Tuesday, August 31, 2010

Zine: Put A Egg On It! #2

Put A Egg On It! (yes, with the grammatical error) is a highly recommended food zine of personal essays, with clean layout (entirely full color!), great writing and editing, and empathetic stories.

PAEOI! has a non-snobby approach to food, combining personal experiences with comestibles (eating, preparing, etc.) in thoughtful prose.

Elizabeth Pearce writes about heartbreak, depressions, and not cooking in “Spoon Feeding”. She was deeply in (food-centric) love and then it ended: “For two days, I lived on iced coffee. Then, I graduated to cottage cheese, peanut butter and egg salad, each eaten with a spoon while sitting on the sofa watching bad TV.” She knows that one day she’ll want to tear up the kitchen again, just not now. But, scrapping hummus into a bowl and cutting up some vegetables for a group meeting is a promising start.

In “Anti-Depressant Stew”, Max Blagg provides an unstructured recipe for a root vegetable and chorizo one pot wonder to help you survive that bleak time between Thanksgiving and Xmas. (As someone who always suffers from the holiday blahs, I will start this some Saturday afternoon, and tuck into it as the sun sets at 4:30PM.

Paul Gerard’s “Tattoo Cook” looks back at NYC kitchens of the early ‘80s, in the same vein as Kitchen Confidential. These were they years when you started off as a dishwasher and if you were smart, lucky, and kept your damn mouth shut, could eventually work up the ranks in the kitchen: “This was not for the weak. had I told one of my chefs that I had a passion for local seasonal ingredients he’d look at me like I was a complete moron, ask me “What the fuck else would you use, dildo”, and make me clean the grease trap for clogging his brain with bullshit.”

The photos in PAEOI are not fancy, posed, studio shots, but instead of real people enjoying meals together (often consuming food mentioned in the essays), food trucks, and regional food oddities (including a loving paean to the Taylor Pork Roll).

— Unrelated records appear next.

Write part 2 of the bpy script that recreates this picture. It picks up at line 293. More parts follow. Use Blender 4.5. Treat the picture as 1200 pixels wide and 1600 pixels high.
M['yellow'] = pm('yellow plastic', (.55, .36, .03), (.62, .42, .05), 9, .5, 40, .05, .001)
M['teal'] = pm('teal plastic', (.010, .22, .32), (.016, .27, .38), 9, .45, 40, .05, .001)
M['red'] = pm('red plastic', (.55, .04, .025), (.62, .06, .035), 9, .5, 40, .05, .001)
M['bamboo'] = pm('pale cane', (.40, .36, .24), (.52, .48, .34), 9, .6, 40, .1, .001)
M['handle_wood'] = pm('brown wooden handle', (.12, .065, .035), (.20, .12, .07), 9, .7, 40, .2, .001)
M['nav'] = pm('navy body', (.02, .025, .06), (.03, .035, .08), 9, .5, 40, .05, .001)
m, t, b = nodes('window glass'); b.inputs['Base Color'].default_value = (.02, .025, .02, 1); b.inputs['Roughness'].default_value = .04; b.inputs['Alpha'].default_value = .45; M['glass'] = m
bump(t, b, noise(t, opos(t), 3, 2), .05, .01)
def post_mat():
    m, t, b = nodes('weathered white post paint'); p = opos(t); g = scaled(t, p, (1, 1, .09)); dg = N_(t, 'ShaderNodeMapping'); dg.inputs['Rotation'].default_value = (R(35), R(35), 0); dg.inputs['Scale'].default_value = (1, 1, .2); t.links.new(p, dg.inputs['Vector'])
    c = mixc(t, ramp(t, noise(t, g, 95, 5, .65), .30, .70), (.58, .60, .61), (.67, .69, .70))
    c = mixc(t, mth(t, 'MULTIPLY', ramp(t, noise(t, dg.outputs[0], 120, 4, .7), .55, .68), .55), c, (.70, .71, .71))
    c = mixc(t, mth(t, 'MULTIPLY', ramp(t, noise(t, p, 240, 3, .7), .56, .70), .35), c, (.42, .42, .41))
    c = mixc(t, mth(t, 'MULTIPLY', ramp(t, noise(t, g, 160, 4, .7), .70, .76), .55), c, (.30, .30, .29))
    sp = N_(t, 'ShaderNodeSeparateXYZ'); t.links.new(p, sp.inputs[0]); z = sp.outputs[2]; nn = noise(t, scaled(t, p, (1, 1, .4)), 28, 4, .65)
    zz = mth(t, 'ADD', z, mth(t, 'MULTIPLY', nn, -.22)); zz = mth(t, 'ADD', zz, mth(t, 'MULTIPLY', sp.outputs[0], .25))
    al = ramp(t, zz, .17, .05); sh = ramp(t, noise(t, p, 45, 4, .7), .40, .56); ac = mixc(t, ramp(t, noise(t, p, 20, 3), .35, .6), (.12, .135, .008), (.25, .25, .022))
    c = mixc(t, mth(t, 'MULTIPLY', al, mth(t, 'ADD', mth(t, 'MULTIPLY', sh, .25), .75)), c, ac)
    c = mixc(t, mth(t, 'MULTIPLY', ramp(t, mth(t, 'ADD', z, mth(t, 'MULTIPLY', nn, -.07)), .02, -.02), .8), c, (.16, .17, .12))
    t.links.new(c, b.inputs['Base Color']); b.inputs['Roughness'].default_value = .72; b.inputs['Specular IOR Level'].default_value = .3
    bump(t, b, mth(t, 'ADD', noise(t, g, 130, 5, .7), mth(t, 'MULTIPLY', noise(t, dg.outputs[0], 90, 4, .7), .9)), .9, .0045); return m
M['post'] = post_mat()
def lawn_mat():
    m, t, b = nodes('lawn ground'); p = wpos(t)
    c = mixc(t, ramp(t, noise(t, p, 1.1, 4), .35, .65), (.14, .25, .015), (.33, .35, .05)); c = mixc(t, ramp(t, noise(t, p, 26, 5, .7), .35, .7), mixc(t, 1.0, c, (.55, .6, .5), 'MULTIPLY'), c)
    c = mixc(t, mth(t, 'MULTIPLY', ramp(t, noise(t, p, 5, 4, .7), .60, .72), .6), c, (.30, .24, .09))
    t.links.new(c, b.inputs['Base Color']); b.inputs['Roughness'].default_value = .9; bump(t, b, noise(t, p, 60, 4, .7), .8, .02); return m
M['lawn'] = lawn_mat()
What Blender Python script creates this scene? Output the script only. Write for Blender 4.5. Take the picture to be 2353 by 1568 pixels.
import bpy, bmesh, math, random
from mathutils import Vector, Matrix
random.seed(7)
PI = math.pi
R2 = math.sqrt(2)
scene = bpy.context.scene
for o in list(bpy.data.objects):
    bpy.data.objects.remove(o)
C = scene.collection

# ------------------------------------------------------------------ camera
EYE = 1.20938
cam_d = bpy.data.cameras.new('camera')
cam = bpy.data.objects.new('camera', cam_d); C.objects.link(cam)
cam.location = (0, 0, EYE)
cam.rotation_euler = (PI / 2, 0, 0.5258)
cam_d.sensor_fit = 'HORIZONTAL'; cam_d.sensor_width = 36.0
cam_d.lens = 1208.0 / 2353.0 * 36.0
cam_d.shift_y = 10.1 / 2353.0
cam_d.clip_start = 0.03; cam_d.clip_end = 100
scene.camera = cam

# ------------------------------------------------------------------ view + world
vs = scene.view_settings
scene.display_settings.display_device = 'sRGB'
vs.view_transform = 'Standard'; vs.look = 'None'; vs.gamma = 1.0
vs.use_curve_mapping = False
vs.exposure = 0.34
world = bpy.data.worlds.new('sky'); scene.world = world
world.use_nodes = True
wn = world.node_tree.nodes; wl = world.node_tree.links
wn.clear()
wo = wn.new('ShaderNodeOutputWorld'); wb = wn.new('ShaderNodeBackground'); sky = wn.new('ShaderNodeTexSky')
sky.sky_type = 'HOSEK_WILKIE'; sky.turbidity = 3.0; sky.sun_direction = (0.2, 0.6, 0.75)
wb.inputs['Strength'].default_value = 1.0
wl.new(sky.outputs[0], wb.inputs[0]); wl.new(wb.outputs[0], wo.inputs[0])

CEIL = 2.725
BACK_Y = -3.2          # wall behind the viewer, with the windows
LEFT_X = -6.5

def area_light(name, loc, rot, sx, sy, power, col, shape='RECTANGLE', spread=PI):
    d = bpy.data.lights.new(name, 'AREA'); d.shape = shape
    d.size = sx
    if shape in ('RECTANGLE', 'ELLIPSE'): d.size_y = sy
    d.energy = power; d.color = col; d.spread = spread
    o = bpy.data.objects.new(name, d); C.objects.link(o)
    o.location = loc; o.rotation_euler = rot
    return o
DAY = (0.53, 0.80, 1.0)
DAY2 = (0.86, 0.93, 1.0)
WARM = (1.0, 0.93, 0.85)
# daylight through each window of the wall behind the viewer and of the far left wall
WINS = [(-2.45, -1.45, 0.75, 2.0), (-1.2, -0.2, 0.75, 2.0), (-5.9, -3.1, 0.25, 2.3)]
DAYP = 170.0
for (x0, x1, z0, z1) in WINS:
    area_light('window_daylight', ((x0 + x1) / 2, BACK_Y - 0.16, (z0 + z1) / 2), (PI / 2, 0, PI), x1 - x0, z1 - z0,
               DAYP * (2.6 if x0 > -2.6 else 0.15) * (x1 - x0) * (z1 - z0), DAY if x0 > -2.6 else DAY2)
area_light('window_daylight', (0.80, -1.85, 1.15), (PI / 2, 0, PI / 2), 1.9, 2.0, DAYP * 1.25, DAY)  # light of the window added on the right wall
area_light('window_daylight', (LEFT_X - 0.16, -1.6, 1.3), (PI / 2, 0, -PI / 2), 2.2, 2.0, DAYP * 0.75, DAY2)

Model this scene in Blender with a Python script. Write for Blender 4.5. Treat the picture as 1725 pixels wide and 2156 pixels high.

Helpful cooking tips fill the nooks.

With more food zines shifting completely to the web to be more timely, or just disappearing completely (Peko Peko), it’s great to find a new print food zine with so much promise. You want to read this if you’re a foodie or not.

You should read Put A Egg On It! simply because you have to eat.

Available from the Put A Egg On It store. (Note: Yes, it is a bit pricey for the size, but it is entirely full color, offset printing, and heavy paper.)